There are generally accepted goals or levels for each ratio, but your bank may differ from our standard. (We use the Farm Finance Scorecard, from the University of Minnesota Center for Farm Financial Management.) It's important to understand that these standards are established for all farms. That include cotton and tobacco farms, fruit and nut growers, rain-fed farms in the eastern Corn Belt, and livestock operations. We really see many of these ratios vary depending on many factors in your operation. For example, the national standard for Operating Expense Ratio is 70% but rarely does our average Nebraska ratio beat that mark. As a heavily irrigated, livestock intense state we won't be able to attain a ratio as low as a farm that can get the same yield without the $30/ac cost for irrigation fuel and the additional depreciation cost for pivots, wells, etc.

In the same manner when a livestock feeding operation's costs include the purchase cost of the animals, even the most efficient feeders will not have an operating expense ratio lower than 70%.

The ratios will also be different for different operations. For example, the solvency ratios (debt-to-asset, etc.) have less value for operations that do not carry debt than for operations that are highly leveraged. We would also expect an asset turnover ratio to be different for a dairy operation than for a cash grain operation.

Finding Your 'Normal'

With all these differences, it's important to know where your "normal" is and any trends that would apply. For example, a current ratio of 2 is considered very good. It means you can pay the debts coming up in the next 12 months (operating loan and payments on term notes) two times with the assets you have to sell in the next 12 months. But. if that ratio were 4 the year before and you're projecting it to be 1 at the end of the year, it's still indicating a problem. For some reason, the operation is "bleeding" working capital and it's important to know why.

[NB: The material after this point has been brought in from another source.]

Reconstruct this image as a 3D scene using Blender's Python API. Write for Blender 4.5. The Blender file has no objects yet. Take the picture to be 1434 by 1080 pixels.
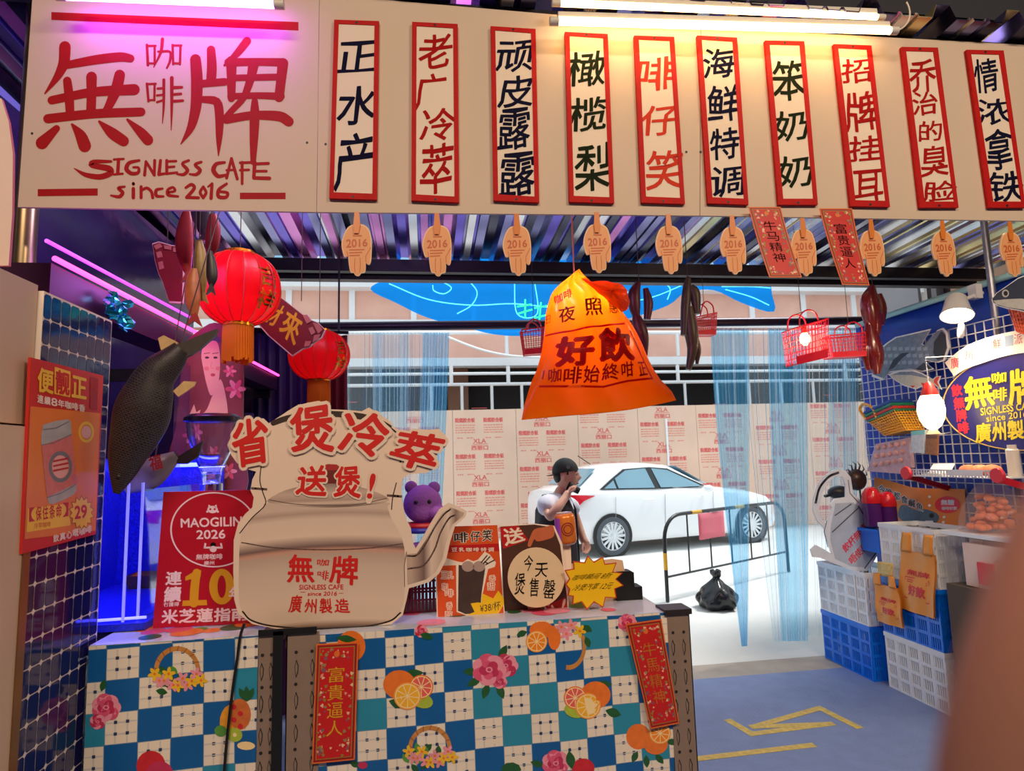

  • It could be that you have used cash to buy intermediate or long-term assets such as equipment or land. That would cause your current ratio and working capital to decrease but wouldn't be a continual decline in the future or could be "fixed" by terming out some current debt to be more aligned with the asset purchase.
  • It could also mean that you are spending significantly more on family living than you are making or that your farm has had negative net farm incomes. These issues are of more serious nature because if they are not corrected, the "bleeding" will just keep getting worse.
  • It may also be caused by the value of a bushel of corn dropping from $6 per bushel to $3 per bushel. You may have done nothing wrong, but if you're headed to a current ratio of 1, you need to be looking for adjustments in your operation.
Conclusion

Each of the financial measures described helps tell the story of your operation. It's important that you learn from these stories. To hear the stories, you have to know what the ratios mean, how they're calculated, and what has been happening in your business.

We are used to reading gauges in all kinds of vehicles and equipment and using that information to make informed decisions, but we aren't as accustomed to using our financial measurements to improve the health of our farm business.

Financial records can provide early indicators of a problem in your operation, but you need to take time to review them regularly to identify and address these issues. You wouldn't take just one look at the gauges in your tractor and assume they will never change.

In the same way, we hope your financial ratios are in a good place. However, if you don't look, they could be blinking red and before long you could have smoke coming from under the hood of your financial health when it's too late to do anything to save the engine.